** start INFORMATION SHOWN **

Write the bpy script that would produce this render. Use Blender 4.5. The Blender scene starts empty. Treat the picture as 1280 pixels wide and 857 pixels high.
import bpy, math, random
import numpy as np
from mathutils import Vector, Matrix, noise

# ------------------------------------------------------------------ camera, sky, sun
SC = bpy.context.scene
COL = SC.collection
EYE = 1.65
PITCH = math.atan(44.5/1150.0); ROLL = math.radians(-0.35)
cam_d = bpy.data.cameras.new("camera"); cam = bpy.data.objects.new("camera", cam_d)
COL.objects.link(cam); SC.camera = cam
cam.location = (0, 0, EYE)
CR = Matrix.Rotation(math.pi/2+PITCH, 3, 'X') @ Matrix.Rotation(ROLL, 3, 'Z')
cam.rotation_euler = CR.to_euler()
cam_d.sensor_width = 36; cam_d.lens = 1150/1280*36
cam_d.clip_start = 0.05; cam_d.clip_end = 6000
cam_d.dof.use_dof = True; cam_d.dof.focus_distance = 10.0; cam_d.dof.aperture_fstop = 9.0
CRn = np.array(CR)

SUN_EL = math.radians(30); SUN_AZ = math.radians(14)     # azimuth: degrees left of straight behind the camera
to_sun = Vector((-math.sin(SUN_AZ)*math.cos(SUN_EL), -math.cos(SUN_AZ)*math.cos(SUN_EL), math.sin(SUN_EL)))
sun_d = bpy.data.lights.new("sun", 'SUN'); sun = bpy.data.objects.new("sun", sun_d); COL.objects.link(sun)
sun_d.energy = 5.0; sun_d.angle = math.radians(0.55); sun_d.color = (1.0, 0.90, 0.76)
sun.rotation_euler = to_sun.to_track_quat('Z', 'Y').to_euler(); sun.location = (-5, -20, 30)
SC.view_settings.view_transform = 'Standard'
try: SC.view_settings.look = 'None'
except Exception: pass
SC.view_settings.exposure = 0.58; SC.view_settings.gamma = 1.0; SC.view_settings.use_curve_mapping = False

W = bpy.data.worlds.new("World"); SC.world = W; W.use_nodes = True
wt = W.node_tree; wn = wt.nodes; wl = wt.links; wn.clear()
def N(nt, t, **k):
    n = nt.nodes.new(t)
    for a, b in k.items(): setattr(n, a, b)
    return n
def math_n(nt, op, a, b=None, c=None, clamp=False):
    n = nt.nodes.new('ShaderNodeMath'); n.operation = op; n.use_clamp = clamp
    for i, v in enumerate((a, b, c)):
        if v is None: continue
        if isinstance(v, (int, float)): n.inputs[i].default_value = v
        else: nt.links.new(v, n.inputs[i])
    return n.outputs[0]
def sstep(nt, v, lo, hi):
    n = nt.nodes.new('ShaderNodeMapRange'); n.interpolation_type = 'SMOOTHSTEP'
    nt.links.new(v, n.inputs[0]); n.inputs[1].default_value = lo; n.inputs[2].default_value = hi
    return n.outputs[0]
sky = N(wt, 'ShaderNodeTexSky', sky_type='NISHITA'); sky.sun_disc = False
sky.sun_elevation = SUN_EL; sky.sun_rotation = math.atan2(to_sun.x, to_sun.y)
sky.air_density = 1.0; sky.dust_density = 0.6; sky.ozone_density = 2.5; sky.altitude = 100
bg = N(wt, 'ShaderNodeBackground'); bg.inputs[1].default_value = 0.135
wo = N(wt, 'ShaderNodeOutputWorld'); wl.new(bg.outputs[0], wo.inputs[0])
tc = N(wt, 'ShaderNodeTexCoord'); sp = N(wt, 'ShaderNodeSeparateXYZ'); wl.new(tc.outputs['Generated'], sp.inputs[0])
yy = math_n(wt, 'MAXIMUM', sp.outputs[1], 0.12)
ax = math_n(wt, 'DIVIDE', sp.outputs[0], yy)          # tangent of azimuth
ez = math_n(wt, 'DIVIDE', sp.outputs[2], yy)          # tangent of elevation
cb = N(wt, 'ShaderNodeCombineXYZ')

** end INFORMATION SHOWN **

WHAT YOU ARE ASKED TO DO:
Beginning at the top of the data, extract each line through the line containing "from mathutils import Vector, Matrix, noise" and return those lines exactly, with nothing added.

OUTPUT OF THE TASK:
Write the bpy script that would produce this render. Use Blender 4.5. The Blender scene starts empty. Treat the picture as 1280 pixels wide and 857 pixels high.
import bpy, math, random
import numpy as np
from mathutils import Vector, Matrix, noise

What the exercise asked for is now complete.